Having missed the trial itself, I found the judge hard to read - little expression, no nodding, occasional pointed challenges to the defense when both Walt and his attorney were addressing her. Yet when she sentenced Walt it was apparent that she had already decided what to do - she even did her own research into environmental groups in California (where Claremont School of Theology is) that he could do his community service with. The prosecution was asking for a $5,000 fine and five years of probation. Can you imagine that - after having the government spend some $50,000 on this trial (according to Walt's attorney), the US District Attorney then wanted to monitor him for his humanitarian crimes for five years - presumably so he can be imprisoned (at a cost to taxpayers of somewhere over $50/day) should he leave a jug of water in the desert again. Talk about clogging up the system with pettiness.

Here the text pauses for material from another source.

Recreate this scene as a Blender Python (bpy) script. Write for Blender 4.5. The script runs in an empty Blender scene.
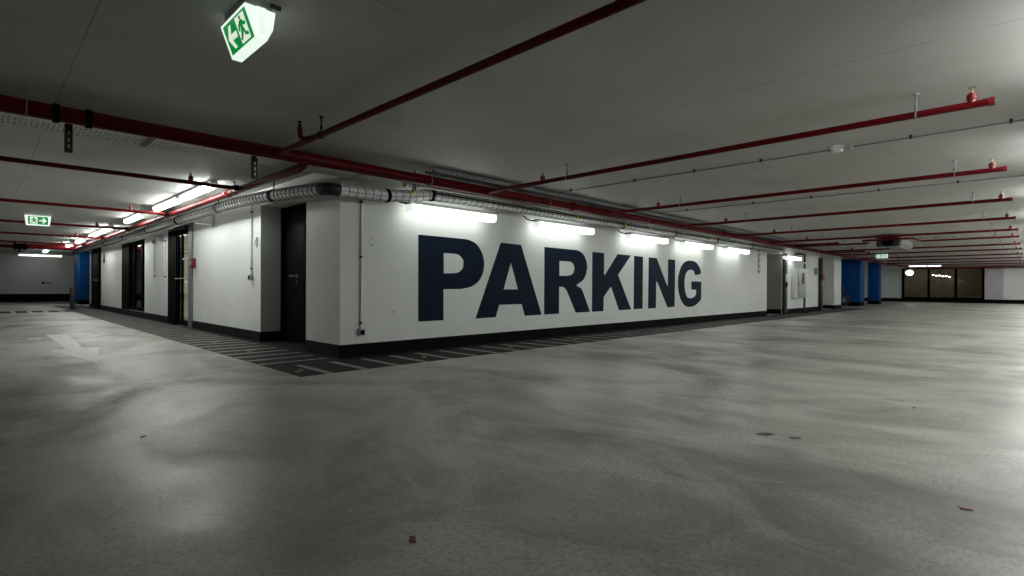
import bpy, bmesh, math, random
from mathutils import Vector, Matrix
random.seed(7)
SC = bpy.context.scene
COL = SC.collection
PI = math.pi

# ------------------------------------------------------------------ materials
def new_mat(name):
    m = bpy.data.materials.new(name)
    m.use_nodes = True
    nt = m.node_tree
    return m, nt, nt.nodes["Principled BSDF"]

def mat(name, col, rough=0.5, metal=0.0, noise=0.0, nscale=20.0, bump=0.0, bscale=60.0, spec=0.5, coat=0.0):
    """Plain procedural material: colour broken up by a noise, optional bump."""
    m, nt, b = new_mat(name)
    b.inputs["Roughness"].default_value = rough
    b.inputs["Metallic"].default_value = metal
    b.inputs["Specular IOR Level"].default_value = spec
    b.inputs["Coat Weight"].default_value = coat
    tc = nt.nodes.new("ShaderNodeNewGeometry")
    if noise > 0:
        n = nt.nodes.new("ShaderNodeTexNoise"); n.inputs["Scale"].default_value = nscale
        n.inputs["Detail"].default_value = 5
        r = nt.nodes.new("ShaderNodeValToRGB")
        lo = [c * (1 - noise) for c in col]; hi = [min(1, c * (1 + noise)) for c in col]
        r.color_ramp.elements[0].position = .3; r.color_ramp.elements[1].position = .7
        r.color_ramp.elements[0].color = (*lo, 1); r.color_ramp.elements[1].color = (*hi, 1)
        nt.links.new(tc.outputs["Position"], n.inputs["Vector"])
        nt.links.new(n.outputs["Fac"], r.inputs["Fac"])
        nt.links.new(r.outputs["Color"], b.inputs["Base Color"])
    else:
        b.inputs["Base Color"].default_value = (*col, 1)
    if bump > 0:
        n2 = nt.nodes.new("ShaderNodeTexNoise"); n2.inputs["Scale"].default_value = bscale
        n2.inputs["Detail"].default_value = 4
        bp = nt.nodes.new("ShaderNodeBump"); bp.inputs["Strength"].default_value = bump
        bp.inputs["Distance"].default_value = .01
        nt.links.new(tc.outputs["Position"], n2.inputs["Vector"])
        nt.links.new(n2.outputs["Fac"], bp.inputs["Height"])
        nt.links.new(bp.outputs["Normal"], b.inputs["Normal"])
    return m

def emit(name, col, strength, base=None):
    m, nt, b = new_mat(name)
    b.inputs["Base Color"].default_value = (*(base or col), 1)
    b.inputs["Emission Color"].default_value = (*col, 1)
    b.inputs["Emission Strength"].default_value = strength
    b.inputs["Roughness"].default_value = .4
    return m

def math_node(nt, op, a, b=None, clamp=False):
    n = nt.nodes.new("ShaderNodeMath"); n.operation = op; n.use_clamp = clamp
    for i, v in enumerate((a, b)):
        if v is None: continue
        if isinstance(v, (int, float)): n.inputs[i].default_value = v
        else: nt.links.new(v, n.inputs[i])
    return n.outputs[0]

def mix_col(nt, fac, a, b):
    n = nt.nodes.new("ShaderNodeMix"); n.data_type = 'RGBA'
    if isinstance(fac, (int, float)): n.inputs[0].default_value = fac
    else: nt.links.new(fac, n.inputs[0])
    for i, v in ((6, a), (7, b)):
        if isinstance(v, tuple): n.inputs[i].default_value = (*v, 1)
        else: nt.links.new(v, n.inputs[i])
    return n.outputs[2]

def noise_node(nt, vec, scale, detail=4, rough=.55, dist=0.0):
    n = nt.nodes.new("ShaderNodeTexNoise")
    n.inputs["Scale"].default_value = scale; n.inputs["Detail"].default_value = detail
    n.inputs["Roughness"].default_value = rough; n.inputs["Distortion"].default_value = dist
    nt.links.new(vec, n.inputs["Vector"])
    return n.outputs["Fac"]

def ramp(nt, fac, p0, p1):
    n = nt.nodes.new("ShaderNodeMapRange"); n.clamp = True
    n.inputs["From Min"].default_value = p0; n.inputs["From Max"].default_value = p1
    nt.links.new(fac, n.inputs["Value"])
    return n.outputs["Result"]

def line_mask(nt, sep_out, value, half):
    d = math_node(nt, 'ABSOLUTE', math_node(nt, 'SUBTRACT', sep_out, value))
    return math_node(nt, 'LESS_THAN', d, half)

def floor_material():
    m, nt, b = new_mat("trowelled screed floor")
    g = nt.nodes.new("ShaderNodeNewGeometry"); P = g.outputs["Position"]
    mp = nt.nodes.new("ShaderNodeMapping"); mp.inputs["Scale"].default_value = (.75, .48, 1)
    mp.inputs["Rotation"].default_value = (0, 0, .55)
    nt.links.new(P, mp.inputs["Vector"])
    big = noise_node(nt, mp.outputs[0], .9, 5, .6, 1.2)
    mid = noise_node(nt, mp.outputs[0], 3.2, 6, .65, .8)
    fine = noise_node(nt, P, 48, 4, .8)
    c = mix_col(nt, ramp(nt, big, .38, .60), FLOOR_A, FLOOR_B)
    c = mix_col(nt, math_node(nt, 'MULTIPLY', ramp(nt, mid, .46, .62), .5), c, FLOOR_C)
    c = mix_col(nt, math_node(nt, 'MULTIPLY', ramp(nt, fine, .44, .64), .6), c, (.14, .136, .125))
    # darker oily smears
    sm = noise_node(nt, mp.outputs[0], 1.3, 3, .5, .4)
    c = mix_col(nt, math_node(nt, 'MULTIPLY', ramp(nt, sm, .52, .68), .5), c, (.13, .122, .11))
    # the construction joint that runs out from the corner of the hatching
    sp = nt.nodes.new("ShaderNodeSeparateXYZ"); nt.links.new(P, sp.inputs[0])
    ax, ay, bx, by = 2.25, 5.1, .16, 2.11
    L = math.hypot(bx - ax, by - ay); nx, ny = (by - ay) / L, -(bx - ax) / L
    d = math_node(nt, 'ADD', math_node(nt, 'MULTIPLY', sp.outputs[0], nx), math_node(nt, 'MULTIPLY', sp.outputs[1], ny))
    wob = math_node(nt, 'MULTIPLY', math_node(nt, 'SUBTRACT', noise_node(nt, P, 3, 2), .5), .03)
    d = math_node(nt, 'ABSOLUTE', math_node(nt, 'ADD', math_node(nt, 'SUBTRACT', d, ax * nx + ay * ny), wob))
    jm = math_node(nt, 'MULTIPLY', math_node(nt, 'LESS_THAN', d, .006), math_node(nt, 'LESS_THAN', sp.outputs[1], 5.0))
    c = mix_col(nt, math_node(nt, 'MULTIPLY', jm, .5), c, (.34, .33, .31))
    nt.links.new(c, b.inputs["Base Color"])
    r = math_node(nt, 'ADD', math_node(nt, 'MULTIPLY', ramp(nt, big, .38, .58), -.17), math_node(nt, 'MULTIPLY', ramp(nt, mid, .3, .7), .14))
    r = math_node(nt, 'ADD', r, FLOOR_ROUGH)
    r = math_node(nt, 'MAXIMUM', r, .31)
    nt.links.new(r, b.inputs["Roughness"])
    b.inputs["Specular IOR Level"].default_value = FLOOR_SPEC
    bp = nt.nodes.new("ShaderNodeBump"); bp.inputs["Strength"].default_value = .25; bp.inputs["Distance"].default_value = .01
    h = math_node(nt, 'ADD', math_node(nt, 'MULTIPLY', fine, .35), math_node(nt, 'MULTIPLY', noise_node(nt, P, 2.0, 2, .4), 1.0))
    nt.links.new(h, bp.inputs["Height"]); nt.links.new(bp.outputs["Normal"], b.inputs["Normal"])
    return m

def ceiling_material():
    m, nt, b = new_mat("painted slab soffit")
    g = nt.nodes.new("ShaderNodeNewGeometry"); P = g.outputs["Position"]
    sp = nt.nodes.new("ShaderNodeSeparateXYZ"); nt.links.new(P, sp.inputs[0])
    n1 = noise_node(nt, P, 1.2, 5, .6); n2 = noise_node(nt, P, 60, 3, .6)
    c = mix_col(nt, ramp(nt, n1, .35, .7), CEIL_A, CEIL_B)
    c = mix_col(nt, math_node(nt, 'MULTIPLY', ramp(nt, n2, .4, .8), .1), c, (.3, .3, .28))
    mask = None
    brk = math_node(nt, 'GREATER_THAN', noise_node(nt, P, 2.2, 3), .44)
    for ax, v in ((0, 4.0), (0, .45), (1, 2.42), (1, 6.15), (0, 12.2), (1, 10.6)):
        k = line_mask(nt, sp.outputs[ax], v, .005)
        mask = k if mask is None else math_node(nt, 'MAXIMUM', mask, k)
    c = mix_col(nt, math_node(nt, 'MULTIPLY', math_node(nt, 'MULTIPLY', mask, brk), .5), c, (.12, .12, .11))
    spots = math_node(nt, 'GREATER_THAN', noise_node(nt, P, 7, 1), .80)
    c = mix_col(nt, math_node(nt, 'MULTIPLY', spots, .4), c, (.18, .17, .16))
    nt.links.new(c, b.inputs["Base Color"]); b.inputs["Roughness"].default_value = .62
    b.inputs["Specular IOR Level"].default_value = .3
    bp = nt.nodes.new("ShaderNodeBump"); bp.inputs["Strength"].default_value = .1; bp.inputs["Distance"].default_value = .01
    nt.links.new(n2, bp.inputs["Height"]); nt.links.new(bp.outputs["Normal"], b.inputs["Normal"])
    return m

def wall_material():
    m, nt, b = new_mat("white emulsion on concrete")
    g = nt.nodes.new("ShaderNodeNewGeometry"); P = g.outputs["Position"]
    sp = nt.nodes.new("ShaderNodeSeparateXYZ"); nt.links.new(P, sp.inputs[0])
    n1 = noise_node(nt, P, 1.6, 5, .6); n2 = noise_node(nt, P, 45, 3, .6)
    c = mix_col(nt, ramp(nt, n1, .35, .7), WALL_A, WALL_B)
    # formwork panel joints of the long front wall
    onfront = math_node(nt, 'MULTIPLY', math_node(nt, 'LESS_THAN', math_node(nt, 'ABSOLUTE', math_node(nt, 'SUBTRACT', sp.outputs[1], 5.98)), .02), math_node(nt, 'GREATER_THAN', sp.outputs[0], 3.3))
    fr = math_node(nt, 'ABSOLUTE', math_node(nt, 'SUBTRACT', math_node(nt, 'FRACT', math_node(nt, 'DIVIDE', math_node(nt, 'SUBTRACT', sp.outputs[0], 3.42), .82)), .5))
    k = math_node(nt, 'MULTIPLY', math_node(nt, 'LESS_THAN', fr, .006), onfront)
    c = mix_col(nt, math_node(nt, 'MULTIPLY', k, .25), c, (.45, .45, .43))
    # scuffs low on the wall
    low = ramp(nt, sp.outputs[2], .55, .15)
    sc = math_node(nt, 'MULTIPLY', math_node(nt, 'MULTIPLY', ramp(nt, noise_node(nt, P, 5, 5, .7), .55, .75), low), .3)
    c = mix_col(nt, sc, c, (.35, .33, .30))
    nt.links.new(c, b.inputs["Base Color"]); b.inputs["Roughness"].default_value = .5
    b.inputs["Specular IOR Level"].default_value = .35
    bp = nt.nodes.new("ShaderNodeBump"); bp.inputs["Strength"].default_value = .08; bp.inputs["Distance"].default_value = .01
    nt.links.new(n2, bp.inputs["Height"]); nt.links.new(bp.outputs["Normal"], b.inputs["Normal"])
    return m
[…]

I'm not sure how Walt would have fared today if some dialogue about this issue hadn't been started between NMD and the Department of the Interior already. Apparently Ken Salazar called NMD himself to set up a meeting after 13 more NMD volunteers were ticketed in the refuge. NMD has proposed an understanding whereby they could continue to leave water out for migrants as long as they took out twice as much garbage as they bring in - which they do already. And Walt is leaving for seminary next week, so he was able to duck the question of whether or not he would be littering in the desert again.

Perhaps if NMD and the Department of the Interior can come to an agreement soon, the other humanitarian litterbugs will get a break, and NMD can be more effective moving about the refuge. It could really be a win-win for all. And though migrant arrests are down this year, the desert deaths are way up. So, if anyone is inclined to write a nice letter to the Secretary of the Interior about how vital No More Deaths is - not just to migrants, but to the soul of our community - it probably wouldn't hurt.

Blessings, Walt, and wishes for a safe, fulfilling journey. That goes for the whole NMD crowd.